__TASK DIRECTIONS__. Where a line of the listing below includes the word "roof", reproduce that line.

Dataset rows

******

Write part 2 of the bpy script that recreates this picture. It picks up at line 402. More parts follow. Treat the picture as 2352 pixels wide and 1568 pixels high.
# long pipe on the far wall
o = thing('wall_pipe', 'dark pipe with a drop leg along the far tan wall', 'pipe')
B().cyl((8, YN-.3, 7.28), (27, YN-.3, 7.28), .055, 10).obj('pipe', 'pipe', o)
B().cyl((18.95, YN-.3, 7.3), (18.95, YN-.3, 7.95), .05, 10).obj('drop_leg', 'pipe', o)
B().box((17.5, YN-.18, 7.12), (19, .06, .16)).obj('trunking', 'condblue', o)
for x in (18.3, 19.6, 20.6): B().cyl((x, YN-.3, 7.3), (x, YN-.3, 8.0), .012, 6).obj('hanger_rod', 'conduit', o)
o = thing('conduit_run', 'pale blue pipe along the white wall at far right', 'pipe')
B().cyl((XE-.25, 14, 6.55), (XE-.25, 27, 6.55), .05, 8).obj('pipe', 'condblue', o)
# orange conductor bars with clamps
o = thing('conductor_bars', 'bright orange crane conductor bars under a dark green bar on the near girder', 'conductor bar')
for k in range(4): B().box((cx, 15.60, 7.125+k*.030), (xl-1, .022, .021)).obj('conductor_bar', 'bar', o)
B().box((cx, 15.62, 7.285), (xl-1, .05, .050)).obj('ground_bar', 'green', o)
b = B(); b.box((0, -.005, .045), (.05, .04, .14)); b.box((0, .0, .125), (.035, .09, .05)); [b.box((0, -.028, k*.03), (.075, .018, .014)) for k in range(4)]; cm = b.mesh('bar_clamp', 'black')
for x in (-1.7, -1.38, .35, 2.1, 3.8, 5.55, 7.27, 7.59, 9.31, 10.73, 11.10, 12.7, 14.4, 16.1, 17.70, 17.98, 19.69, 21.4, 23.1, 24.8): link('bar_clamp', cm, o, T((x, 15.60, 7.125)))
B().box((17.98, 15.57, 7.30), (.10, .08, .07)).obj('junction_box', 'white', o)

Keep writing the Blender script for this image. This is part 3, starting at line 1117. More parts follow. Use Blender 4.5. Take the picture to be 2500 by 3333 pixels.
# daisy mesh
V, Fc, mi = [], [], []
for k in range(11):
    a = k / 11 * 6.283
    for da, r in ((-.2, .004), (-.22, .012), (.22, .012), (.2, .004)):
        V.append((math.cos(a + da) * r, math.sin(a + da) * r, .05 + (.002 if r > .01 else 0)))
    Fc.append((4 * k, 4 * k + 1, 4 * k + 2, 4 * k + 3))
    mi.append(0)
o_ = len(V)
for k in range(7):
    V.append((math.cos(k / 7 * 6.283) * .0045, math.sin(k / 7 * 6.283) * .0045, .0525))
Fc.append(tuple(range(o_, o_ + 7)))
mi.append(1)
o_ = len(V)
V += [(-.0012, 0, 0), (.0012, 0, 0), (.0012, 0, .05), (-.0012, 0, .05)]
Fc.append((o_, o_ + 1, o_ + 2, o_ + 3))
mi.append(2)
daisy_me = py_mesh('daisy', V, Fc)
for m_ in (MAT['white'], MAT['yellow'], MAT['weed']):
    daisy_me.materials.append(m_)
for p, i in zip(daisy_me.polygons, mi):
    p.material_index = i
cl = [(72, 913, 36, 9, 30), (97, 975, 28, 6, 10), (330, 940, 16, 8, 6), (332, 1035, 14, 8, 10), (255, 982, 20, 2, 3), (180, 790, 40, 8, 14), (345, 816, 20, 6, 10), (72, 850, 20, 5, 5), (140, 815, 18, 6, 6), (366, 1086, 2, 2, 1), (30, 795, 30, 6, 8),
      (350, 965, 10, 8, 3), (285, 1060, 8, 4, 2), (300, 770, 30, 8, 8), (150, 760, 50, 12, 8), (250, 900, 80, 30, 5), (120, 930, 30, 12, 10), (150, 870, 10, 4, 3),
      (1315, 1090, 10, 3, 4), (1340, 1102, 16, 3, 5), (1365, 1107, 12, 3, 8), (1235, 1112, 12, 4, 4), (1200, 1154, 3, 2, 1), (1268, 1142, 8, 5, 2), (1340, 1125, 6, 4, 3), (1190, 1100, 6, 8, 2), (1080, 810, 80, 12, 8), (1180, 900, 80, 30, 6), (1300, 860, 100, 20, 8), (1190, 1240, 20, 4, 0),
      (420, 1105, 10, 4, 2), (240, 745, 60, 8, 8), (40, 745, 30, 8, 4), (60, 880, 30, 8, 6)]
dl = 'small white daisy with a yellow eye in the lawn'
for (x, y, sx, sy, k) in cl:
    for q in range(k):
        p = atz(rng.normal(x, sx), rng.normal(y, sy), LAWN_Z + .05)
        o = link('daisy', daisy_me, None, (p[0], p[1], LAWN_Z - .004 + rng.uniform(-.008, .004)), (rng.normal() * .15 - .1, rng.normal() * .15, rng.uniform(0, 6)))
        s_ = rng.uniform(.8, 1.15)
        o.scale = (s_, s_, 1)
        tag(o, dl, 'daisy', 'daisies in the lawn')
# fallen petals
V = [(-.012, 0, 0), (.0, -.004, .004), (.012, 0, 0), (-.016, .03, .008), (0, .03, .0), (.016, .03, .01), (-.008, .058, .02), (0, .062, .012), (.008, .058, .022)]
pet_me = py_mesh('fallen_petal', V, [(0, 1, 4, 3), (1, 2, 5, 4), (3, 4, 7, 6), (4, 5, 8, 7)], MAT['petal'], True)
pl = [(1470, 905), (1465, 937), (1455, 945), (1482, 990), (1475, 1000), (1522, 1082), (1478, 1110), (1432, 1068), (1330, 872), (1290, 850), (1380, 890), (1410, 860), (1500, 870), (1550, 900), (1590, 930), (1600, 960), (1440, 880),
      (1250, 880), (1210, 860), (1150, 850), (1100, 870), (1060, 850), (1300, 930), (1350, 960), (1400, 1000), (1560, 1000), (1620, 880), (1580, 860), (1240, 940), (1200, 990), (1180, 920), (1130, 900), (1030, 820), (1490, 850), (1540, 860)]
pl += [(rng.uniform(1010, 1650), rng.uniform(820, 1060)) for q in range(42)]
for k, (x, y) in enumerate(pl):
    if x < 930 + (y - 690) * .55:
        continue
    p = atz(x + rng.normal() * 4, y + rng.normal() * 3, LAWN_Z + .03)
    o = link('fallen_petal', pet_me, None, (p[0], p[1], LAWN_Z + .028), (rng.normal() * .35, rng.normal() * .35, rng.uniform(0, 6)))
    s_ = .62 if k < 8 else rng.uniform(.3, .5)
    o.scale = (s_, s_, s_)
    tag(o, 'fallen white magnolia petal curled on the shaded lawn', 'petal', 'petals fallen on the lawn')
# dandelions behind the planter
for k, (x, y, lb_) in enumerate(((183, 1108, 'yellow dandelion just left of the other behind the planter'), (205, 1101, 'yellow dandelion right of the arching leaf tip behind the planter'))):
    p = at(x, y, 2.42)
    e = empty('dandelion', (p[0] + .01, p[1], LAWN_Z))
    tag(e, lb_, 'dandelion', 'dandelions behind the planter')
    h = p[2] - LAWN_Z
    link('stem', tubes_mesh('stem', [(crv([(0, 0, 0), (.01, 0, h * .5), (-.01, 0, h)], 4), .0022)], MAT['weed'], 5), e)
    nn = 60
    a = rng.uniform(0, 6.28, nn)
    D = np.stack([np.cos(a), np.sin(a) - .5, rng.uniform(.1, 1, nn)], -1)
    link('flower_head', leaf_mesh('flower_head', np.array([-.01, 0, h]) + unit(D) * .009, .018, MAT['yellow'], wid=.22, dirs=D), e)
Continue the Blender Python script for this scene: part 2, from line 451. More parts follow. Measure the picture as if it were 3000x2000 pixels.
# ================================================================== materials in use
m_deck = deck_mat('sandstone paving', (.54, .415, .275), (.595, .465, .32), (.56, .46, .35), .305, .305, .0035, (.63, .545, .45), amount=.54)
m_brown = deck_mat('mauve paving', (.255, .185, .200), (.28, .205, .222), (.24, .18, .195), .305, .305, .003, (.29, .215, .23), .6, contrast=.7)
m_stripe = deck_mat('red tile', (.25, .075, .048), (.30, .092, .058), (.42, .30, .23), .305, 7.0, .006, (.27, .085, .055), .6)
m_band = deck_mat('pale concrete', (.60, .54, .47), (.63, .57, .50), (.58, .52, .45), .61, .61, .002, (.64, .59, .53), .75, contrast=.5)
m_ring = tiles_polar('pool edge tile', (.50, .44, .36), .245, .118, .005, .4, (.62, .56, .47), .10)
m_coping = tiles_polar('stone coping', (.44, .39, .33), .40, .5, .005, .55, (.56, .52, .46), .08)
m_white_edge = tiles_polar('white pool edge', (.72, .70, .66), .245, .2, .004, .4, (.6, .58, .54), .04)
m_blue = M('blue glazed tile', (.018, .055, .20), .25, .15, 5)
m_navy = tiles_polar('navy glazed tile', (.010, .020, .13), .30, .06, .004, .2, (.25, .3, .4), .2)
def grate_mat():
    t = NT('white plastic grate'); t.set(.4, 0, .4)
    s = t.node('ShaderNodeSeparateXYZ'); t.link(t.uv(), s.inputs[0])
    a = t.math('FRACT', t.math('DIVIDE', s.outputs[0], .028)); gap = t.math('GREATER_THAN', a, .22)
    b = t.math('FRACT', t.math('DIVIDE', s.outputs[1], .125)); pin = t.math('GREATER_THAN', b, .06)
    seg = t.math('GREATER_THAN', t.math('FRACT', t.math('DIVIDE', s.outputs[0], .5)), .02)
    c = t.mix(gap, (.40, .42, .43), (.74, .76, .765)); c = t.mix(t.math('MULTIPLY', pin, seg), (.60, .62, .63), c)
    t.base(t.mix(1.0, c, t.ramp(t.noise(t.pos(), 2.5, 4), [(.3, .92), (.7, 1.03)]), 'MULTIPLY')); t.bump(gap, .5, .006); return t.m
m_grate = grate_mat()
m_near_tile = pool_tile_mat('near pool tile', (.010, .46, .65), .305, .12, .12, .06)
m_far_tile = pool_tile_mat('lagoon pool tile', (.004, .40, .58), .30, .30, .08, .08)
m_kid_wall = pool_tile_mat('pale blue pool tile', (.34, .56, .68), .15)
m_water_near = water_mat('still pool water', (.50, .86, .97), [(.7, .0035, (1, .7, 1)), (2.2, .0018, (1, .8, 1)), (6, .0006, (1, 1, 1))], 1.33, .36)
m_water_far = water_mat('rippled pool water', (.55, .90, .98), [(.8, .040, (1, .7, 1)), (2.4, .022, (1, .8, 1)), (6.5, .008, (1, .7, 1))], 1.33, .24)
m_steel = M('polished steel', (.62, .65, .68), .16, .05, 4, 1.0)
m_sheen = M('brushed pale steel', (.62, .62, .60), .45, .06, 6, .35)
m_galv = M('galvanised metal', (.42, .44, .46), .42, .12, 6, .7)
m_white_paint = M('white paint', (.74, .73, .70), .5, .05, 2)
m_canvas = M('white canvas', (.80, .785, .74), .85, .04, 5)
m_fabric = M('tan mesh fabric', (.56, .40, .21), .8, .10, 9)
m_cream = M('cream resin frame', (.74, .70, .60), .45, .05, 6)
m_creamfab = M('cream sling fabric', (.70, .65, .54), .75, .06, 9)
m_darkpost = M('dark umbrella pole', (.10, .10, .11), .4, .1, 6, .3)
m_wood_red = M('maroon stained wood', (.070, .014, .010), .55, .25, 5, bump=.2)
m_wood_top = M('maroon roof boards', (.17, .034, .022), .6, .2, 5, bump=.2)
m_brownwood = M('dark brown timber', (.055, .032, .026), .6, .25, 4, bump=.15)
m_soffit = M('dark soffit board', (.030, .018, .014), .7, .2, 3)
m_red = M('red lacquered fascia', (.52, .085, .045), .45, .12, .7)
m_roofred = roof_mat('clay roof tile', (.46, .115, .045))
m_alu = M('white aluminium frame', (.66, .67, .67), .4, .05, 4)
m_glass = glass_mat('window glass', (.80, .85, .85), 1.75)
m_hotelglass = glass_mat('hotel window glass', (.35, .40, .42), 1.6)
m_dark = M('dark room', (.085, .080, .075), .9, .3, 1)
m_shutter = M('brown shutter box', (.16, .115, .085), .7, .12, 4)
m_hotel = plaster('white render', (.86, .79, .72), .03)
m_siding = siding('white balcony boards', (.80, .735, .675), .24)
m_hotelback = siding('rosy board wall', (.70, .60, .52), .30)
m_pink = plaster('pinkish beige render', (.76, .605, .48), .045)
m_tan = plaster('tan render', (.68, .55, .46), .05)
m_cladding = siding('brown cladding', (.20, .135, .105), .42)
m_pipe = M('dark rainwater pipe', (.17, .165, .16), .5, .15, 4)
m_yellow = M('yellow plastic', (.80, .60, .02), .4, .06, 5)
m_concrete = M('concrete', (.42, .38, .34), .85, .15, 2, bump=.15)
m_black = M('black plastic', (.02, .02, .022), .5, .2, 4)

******

__RESULT OF THE TASK__.
m_wood_top = M('maroon roof boards', (.17, .034, .022), .6, .2, 5, bump=.2)
m_roofred = roof_mat('clay roof tile', (.46, .115, .045))